For those interested in a little info about this site: it's a side project that I developed while working on Describing Words and Related Words. Both of those projects are based around words, but have much grander goals. I had an idea for a website that simply explains the word types of the words that you search for - just like a dictionary, but focussed on the part of speech of the words. And since I already had a lot of the infrastructure in place from the other two sites, I figured it wouldn't be too much more work to get this up and running.

The dictionary is based on the amazing Wiktionary project by wikimedia. I initially started with WordNet, but then realised that it was missing many types of words/lemma (determiners, pronouns, abbreviations, and many more). This caused me to investigate the 1913 edition of Websters Dictionary - which is now in the public domain. However, after a day's work wrangling it into a database I realised that there were far too many errors (especially with the part-of-speech tagging) for it to be viable for Word Type.

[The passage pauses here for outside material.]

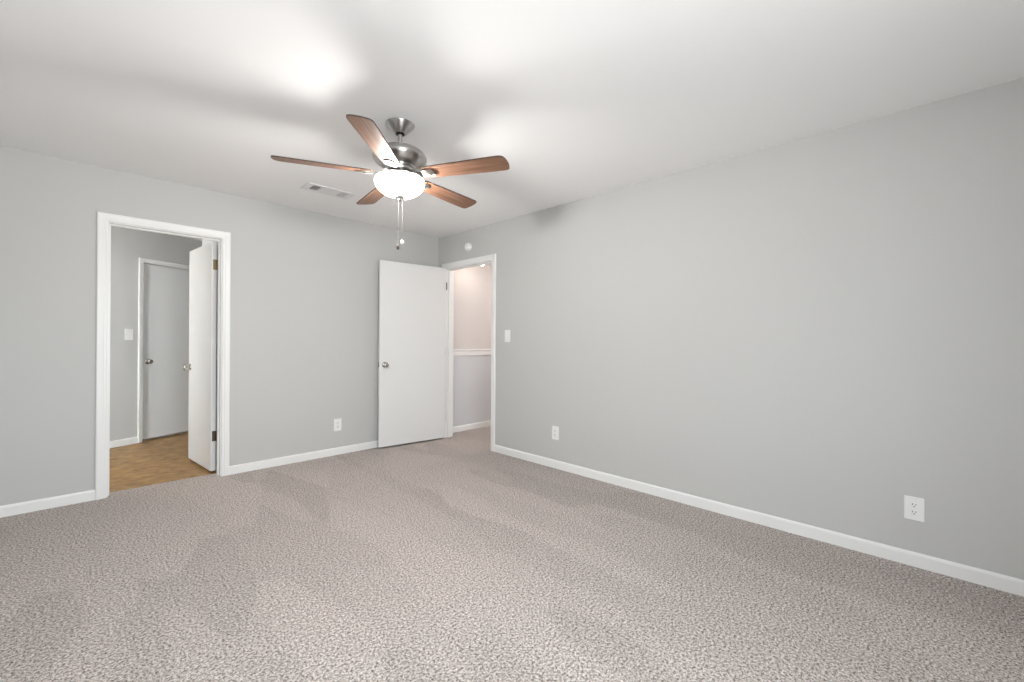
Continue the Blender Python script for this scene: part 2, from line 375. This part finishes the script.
# rotated by ~180 deg, local +y points to world -y, so the slab grows towards -y local
leaf('door_slab', d2, 0.815, 2.028, 0.035, 0.018, lambda x,z,d: (x, -d, z))
knob(d2, (0.755, 0.0, 0.912), (0,1,0)); knob(d2, (0.755, -0.035, 0.912), (0,-1,0))
bm = BM(); box(bm, (0.815,-0.029,0.885), (0.8175,-0.006,0.945)); link('latch_plate', bm, 'steel', d2)
for z in (0.25, 1.05, 1.83):
    bm = BM(); box(bm, (-0.003,-0.034,z-.045), (0.0,-0.002,z+.045)); hm = 'bronze' if z > 1.5 else 'trim'; h = link('hinge', bm, hm, d2)
    b2 = BM(); lathe(b2, [(0,z-.045),(.0055,z-.045),(.0055,z+.045),(0,z+.045)], 16, fn=lambda x,y,q:(x-.004,y+.004,q)); link('hinge_barrel', b2, hm, h, smooth=40)

# bathroom door, open inwards. local +x from hinge to free edge (away from the viewer), face seen from the bedroom at local y = +0
a = math.radians(95.2)
d1 = tag(empty('door_2', (-2.306, 0.146, 0.0), (0,0,a)), 'flat white slab door, opened inwards on the brown vinyl floor', 'door', 'structure')
leaf('door_slab', d1, 0.668, 2.012, 0.038, 0.020, lambda x,z,d: (x, -d, z))
knob(d1, (0.608, 0.0, 0.907), (0,1,0)); knob(d1, (0.608, -0.038, 0.907), (0,-1,0))
bm = BM(); box(bm, (0.668,-0.029,0.88), (0.6705,-0.006,0.94)); link('latch_plate', bm, 'steel', d1)
for z, hm in ((0.325,'bronze'), (1.835,'brass')):
    bm = BM(); box(bm, (-0.003,-0.044,z-.045), (0.0005,-0.010,z+.045)); h = link('hinge', bm, hm, d1)
    b2 = BM(); lathe(b2, [(0,z-.045),(.006,z-.045),(.006,z+.045),(0,z+.045)], 16, fn=lambda x,y,q:(x-.003,y-.046,q)); link('hinge_barrel', b2, hm, h, smooth=40)

# closed inner door
d3 = tag(empty('door_3', P(D3[0]+0.003, 0, 0.03), (0,0,ang)), 'flat white slab door standing closed in the slanting wall', 'door', 'structure')
leaf('door_slab', d3, D3[1]-D3[0]-0.006, 2.015, 0.035, 0.026, lambda x,z,d: (x, d, z))
knob(d3, (0.065, 0.0, 0.915), (0,-1,0))

# ------------------------------------------------------------------ wall plates
def plate_root(name, loc, rotz, label, cat, group=None):
    return tag(empty(name, loc, (0,0,rotz)), label, cat, None, group)
def rounded(w, h, r, n=5):
    pts = []
    for cx, cz, a0 in ((w/2-r,h/2-r,0),(-w/2+r,h/2-r,90),(-w/2+r,-h/2+r,180),(w/2-r,-h/2+r,270)):
        for k in range(n+1):
            t = math.radians(a0+90*k/n); pts.append((cx+r*math.cos(t), cz+r*math.sin(t)))
    return pts
# local frame: plate in x-z, wall at y = 0, faces -y
def cover(root, w=0.079, h=0.124):
    bm = BM(); prism(bm, rounded(w,h,.004), XZ, -0.006, 0.0); return link('cover_plate', bm, 'plastic', root, bevel=0.0025)
def receptacle(root, z):
    bm = BM(); prism(bm, [(x, y+z) for x,y in rounded(.034,.030,.012)], XZ, -0.0085, -0.005); r = link('receptacle', bm, 'plastic', root, bevel=0.001)
    for x, hh in ((-.0065,.009),(.0065,.0075)):
        bm = BM(); prism(bm, [(x-.0014,z+.004-hh/2),(x+.0014,z+.004-hh/2),(x+.0014,z+.004+hh/2),(x-.0014,z+.004+hh/2)], XZ, -0.0089, -0.0080); link('slot', bm, 'slot', r)
    bm = BM(); prism(bm, [(.0028*math.cos(t*math.pi/6), z-.0075+.0028*math.sin(t*math.pi/6)) for t in range(12)], XZ, -0.0089, -0.0080); link('ground_hole', bm, 'slot', r)
def outlet(loc, rotz, label):
    root = plate_root('wall_outlet', loc, rotz, label, 'outlet')
    cover(root); receptacle(root, 0.0195); receptacle(root, -0.0195)
    bm = BM(); lathe(bm, [(0,-.0078),(.003,-.0074),(.0033,-.0055)], 16, fn=lambda x,y,z:(x,z,y)); link('screw', bm, 'white_metal', root)
    return root
def switch(loc, rotz, label):
    root = plate_root('light_switch', loc, rotz, label, 'light switch')
    cover(root)
    bm = BM(); prism(bm, rounded(.012,.026,.002), XZ, -0.0075, -0.005); link('toggle_frame', bm, 'plastic', root)
    bm = BM(); prism(bm, [(-.006,.004),(-.019,.010),(-.019,.015),(-.006,.009)], lambda a,b,d:(d,a,b), -.0042, .0042); link('toggle', bm, 'plastic', root, bevel=0.001)
    for z in (.042,-.042):
        bm = BM(); lathe(bm, [(0,-.0074),(.0028,-.007),(.003,-.0055)], 16, fn=lambda x,y,q:(x,q,y+z)); link('screw', bm, 'white_metal', root)
    return root
R90 = -math.pi/2     # faces -x
outlet((0, -4.293, 0.305), R90, 'white duplex outlet low on the big grey wall, the large near one')
outlet((0, -1.860, 0.326), R90, 'small far white outlet low on the wall near the hall doorway')
outlet((-1.248, 0, 0.306), 0, 'white outlet between the narrow doorway and the open hall door')
switch((0, -1.219, 1.231), R90, 'white light switch on the wall beside the hall doorway')
sw = P(-0.080, 1.225, 0)
switch((sw.x, sw.y, sw.z), ang, 'white light switch on the slanting wall beside the closed inner door')

# smoke alarm above the hall doorway
sd = plate_root('smoke_alarm', (0, -0.583, 2.246), R90, 'small round white alarm on the wall above the hall doorway', 'smoke alarm')
fy = lambda x,y,z: (x, -z, y)
bm = BM(); lathe(bm, [(0,0),(.050,0),(.051,.004),(.049,.010),(.045,.012)], 40, fn=fy); link('base', bm, 'plastic', sd, smooth=40)
bm = BM(); lathe(bm, [(.044,.010),(.043,.026),(.038,.033),(.028,.036),(.025,.032),(.019,.032),(.017,.038),(0,.038)], 40, fn=fy); link('cover', bm, 'plastic', sd, smooth=35)
bm = BM(); lathe(bm, [(0,.0382),(.009,.0382),(.008,.041),(0,.0415)], 20, fn=fy); link('test_button', bm, 'white_metal', sd, smooth=40)

# ------------------------------------------------------------------ ceiling register
vr = tag(empty('ceiling_vent', (-1.640, -0.712, H)), 'white ceiling register with two louvred banks behind the fan', 'vent')
vw, vd = 0.195, 0.092
bm = BM()
banks = [(-0.150, -0.077), (0.077, 0.150)]; yb = 0.066
def slab(x0,x1,y0,y1): box(bm, (x0,y0,-0.0065), (x1,y1,-0.0005))
slab(-vw,banks[0][0],-vd,vd); slab(banks[0][1],banks[1][0],-vd,vd); slab(banks[1][1],vw,-vd,vd)
for b in banks: slab(b[0],b[1],-vd,-yb); slab(b[0],b[1],yb,vd)
link('frame', bm, 'white_metal', vr)
for i, b in enumerate(banks):
    bm = BM(); box(bm, (b[0],-yb,-0.0012), (b[1],yb,-0.0004)); bk = link('louvre_bank', bm, 'gap', vr)
    n = 5
    for k in range(n):
        x = b[0] + (k+.5)*(b[1]-b[0])/n
        if i == 0: sh = [(x-.0008,-.0065),(x+.0008,-.0065),(x+.0008,-.0012),(x-.0008,-.0012)]
        else: sh = [(x+.0036,-.0063),(x+.0021,-.0063),(x-.0034,-.0022),(x-.0019,-.0022)]
        bm = BM(); prism(bm, sh, lambda a,c,d:(a,d,c), -yb, yb); link('slat', bm, 'white_metal', bk)

# ------------------------------------------------------------------ ceiling fan
FX, FY = -1.810, -2.140
fan = tag(empty('ceiling_fan', (FX, FY, H)), 'brushed nickel ceiling fan with five walnut blades and a lit glass bowl', 'ceiling fan')
Z = lambda z: z - H
def part(name, prof, mt, parent=fan, smooth=35, segs=56):
    bm = BM(); lathe(bm, [(r, Z(z)) for r, z in prof], segs); return link(name, bm, mt, parent, smooth=smooth)
part('canopy', [(0,2.4395),(.082,2.4395),(.0835,2.436),(.0815,2.431),(.037,2.3860),(.034,2.3850),(.027,2.3850),(.027,2.391),(0,2.391)], 'nickel')
part('canopy_seal', [(0,2.3905),(.026,2.3905),(.026,2.3815),(.021,2.3785),(0,2.3785)], 'black')
part('downrod', [(0,2.385),(.0125,2.385),(.0125,2.295),(0,2.295)], 'nickel')
part('rod_collar', [(.0126,2.322),(.019,2.320),(.022,2.313),(.024,2.303),(.0126,2.303)], 'nickel')
part('motor_housing', [(.013,2.3025),(.045,2.3015),(.085,2.296),(.118,2.285),(.142,2.268),(.153,2.251),(.155,2.240),(.150,2.228),(.132,2.209),(.108,2.195),(.092,2.191),(.088,2.182),(.06,2.180),(0,2.180)], 'nickel')
part('flywheel', [(0,2.181),(.082,2.181),(.084,2.173),(.082,2.165),(0,2.165)], 'nickel')
part('switch_housing', [(0,2.166),(.052,2.166),(.056,2.158),(.056,2.124),(.050,2.1205),(0,2.1205)], 'nickel')
part('uplight_baffle', [(.05,2.1275),(.110,2.1260),(.138,2.1205),(.139,2.1190),(.137,2.1180),(.110,2.1225),(.05,2.1225)], 'nickel')  # pan added over the bulbs to hold their light off the ceiling
BZ0 = 2.116
bowl_prof = [(r*.965, BZ0-(2.118-z)*.80) for r,z in [(.1300,2.1185),(.1420,2.115),(.1475,2.106),(.1480,2.098),(.1455,2.084),(.1385,2.065),(.1265,2.045),(.108,2.026),(.083,2.011),(.055,2.002),(.025,1.998),(.010,1.9975)]]
bm = BM(); outer = [(r,Z(z)) for r,z in bowl_prof]; inner = [(max(r-.004,.010), Z(z)+.003) for r,z in bowl_prof[::-1]]
lathe(bm, outer, 64); lathe(bm, [outer[-1]]+inner+[outer[0]], 64, mi=1); bmesh.ops.remove_doubles(bm, verts=bm.verts, dist=1e-6)
link('glass_bowl', bm, ['bowl','bowl_inner'], fan, smooth=60)
part('bowl_rod', [(0,2.122),(.006,2.118),(.006,2.01),(0,2.01)], 'nickel', segs=16)
part('finial', [(.0065,2.0235),(.029,2.022),(.031,2.017),(.028,2.011),(.016,2.008),(.013,2.003),(.014,1.999),(.011,1.994),(.005,1.991),(0,1.990)], 'nickel')
for s in (-1, 1):
    bm = BM(); lathe(bm, [(0,Z(2.118)),(.012,Z(2.118)),(.013,Z(2.108)),(.020,Z(2.095)),(.023,Z(2.082)),(.020,Z(2.070)),(.012,Z(2.062)),(0,Z(2.060))], 24, fn=lambda x,y,z:(x+s*.062,y,z)); link('bulb', bm, 'bulb', fan, smooth=60)
    l = light('bulb_light', 'POINT', (s*.062, 0, Z(2.076)), BULB_W, (1.0, 0.965, 0.925), 0.042); l.parent = fan
# blades: local x outwards, pitched about local x
BZ = 2.140; PITCH = math.radians(11.5)
def blade_bm():
    bm = BM()
    top = [(.165,.048),(.20,.052),(.30,.056),(.45,.0605),(.58,.0635),(.630,.0635),(.646,.060),(.654,.053)]
    tip = [(.659,.038),(.662,.015),(.661,-.015),(.656,-.038)]
    bot = [(.649,-.053),(.640,-.060),(.624,-.0635),(.58,-.0635),(.45,-.0605),(.30,-.056),(.20,-.052),(.165,-.048),(.158,-.041)]
    pts = top+tip+bot+[(.158,.044)]
    prism(bm, pts, lambda a,b,d:(a,b,d), 0.0, 0.0065)
    for f in bm.faces:
        f.material_index = 0 if abs(f.normal.z) > .5 or len(f.verts) > 8 else 1
    return bm
def arm_bm():
    """blade arm: thin shaped plate from the flywheel, widening into a paddle under the blade"""
    bm = BM()
    xs = [.070,.090,.110,.130,.150,.170,.190,.205,.217,.224,.2275]
    hw = [.0150,.0150,.0165,.0220,.0290,.0340,.0345,.0320,.0250,.0150,.0050]
    zz = [.031,.027,.012,.000,-.0025,-.003,-.003,-.003,-.003,-.003,-.003]
    th = [.006,.006,.005,.005,.0045,.0045,.0045,.0045,.0045,.0045,.0045]
    rows = []
    for x,w,z,t in zip(xs,hw,zz,th):
        rows.append([[bm.verts.new((x, w*u, z - (t if k else 0) + (0.25*w*(u*u) if False else 0))) for u in (-1,-.6,0,.6,1)] for k in (0,1)])
    for A, Bq in zip(rows, rows[1:]):
        for j in range(4):
            bm.faces.new((A[0][j],A[0][j+1],Bq[0][j+1],Bq[0][j])); bm.faces.new((A[1][j+1],A[1][j],Bq[1][j],Bq[1][j+1]))
        for j in (0,4): bm.faces.new((A[0][j],Bq[0][j],Bq[1][j],A[1][j]))
    for e in (rows[0], rows[-1]): bm.faces.new(e[0]+e[1][::-1])
    return bm
def oval_bm():
    bm = BM(); prism(bm, [(.196+.007*math.cos(k*math.pi/8), .021*math.sin(k*math.pi/8)) for k in range(16)], lambda a,b,d:(a,b,d), -.0082, -.0070); return bm  # thin dark oval under the arm's outer end
proto = None
for k in range(5):
    rot = (Matrix.Rotation(math.radians(72*k + (10.8, 8.8, 11.2, 7.8, 9.6)[k]), 3, 'Z') @ Matrix.Rotation(-PITCH, 3, 'X')).to_euler()
    loc = (0, 0, Z(BZ))
    if proto is None:
        b = link('blade', blade_bm(), ['walnut','walnut_edge'], fan, bevel=0.0)
        ar = link('blade_arm', arm_bm(), 'nickel', fan, smooth=30)
        sl = link('arm_oval', oval_bm(), 'bronze', ar)
        proto = (b, ar, sl)
    else:
        b = proto[0].copy(); ar = proto[1].copy(); sl = proto[2].copy()
        for o in (b, ar, sl): COL.objects.link(o)
        b.parent = fan; ar.parent = fan; sl.parent = ar
    b.location = loc; ar.location = loc; b.rotation_euler = rot; ar.rotation_euler = rot
# pull chains
def chain(dx, dy, z0, z1, fob, mt):
    bm = BM(); n = int((z0-z1)/.0062)
    for i in range(n):
        z = Z(z0 - (i+.5)*(z0-z1)/n)
        lathe(bm, [(0,z+.0028),(.0010,z+.0016),(.0013,z),(.0010,z-.0016),(0,z-.0028)], 6, fn=lambda x,y,q:(x+dx,y+dy,q))
    lathe(bm, [(.0007,Z(z0)),(.0007,Z(z1))], 4, fn=lambda x,y,q:(x+dx,y+dy,q))
    c = link('pull_chain', bm, 'chain', fan)
    bm = BM(); lathe(bm, [(r, Z(z1)+q) for r,q in fob], 20, fn=lambda x,y,q:(x+dx,y+dy,q)); link('chain_fob', bm, mt, c, smooth=50)
chain(.012, -.010, 1.995, 1.766, [(0,.002),(.004,0),(.010,-.006),(.0125,-.013),(.010,-.020),(.004,-.026),(0,-.027)], 'plastic')
chain(-.006, .006, 1.995, 1.738, [(0,.002),(.003,0),(.006,-.006),(.008,-.018),(.007,-.026),(0,-.029)], 'bronze')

Finally, I went back to Wiktionary - which I already knew about, but had been avoiding because it's not properly structured for parsing. That's when I stumbled across the UBY project - an amazing project which needs more recognition. The researchers have parsed the whole of Wiktionary and other sources, and compiled everything into a single unified resource. I simply extracted the Wiktionary entries and threw them into this interface! So it took a little more work than expected, but I'm happy I kept at it after the first couple of blunders.

Special thanks to the contributors of the open-source code that was used in this project: the UBY project (mentioned above), @mongodb and express.js.

Currently, this is based on a version of wiktionary which is a few years old. I plan to update it to a newer version soon and that update should bring in a bunch of new word senses for many words (or more accurately, lemma).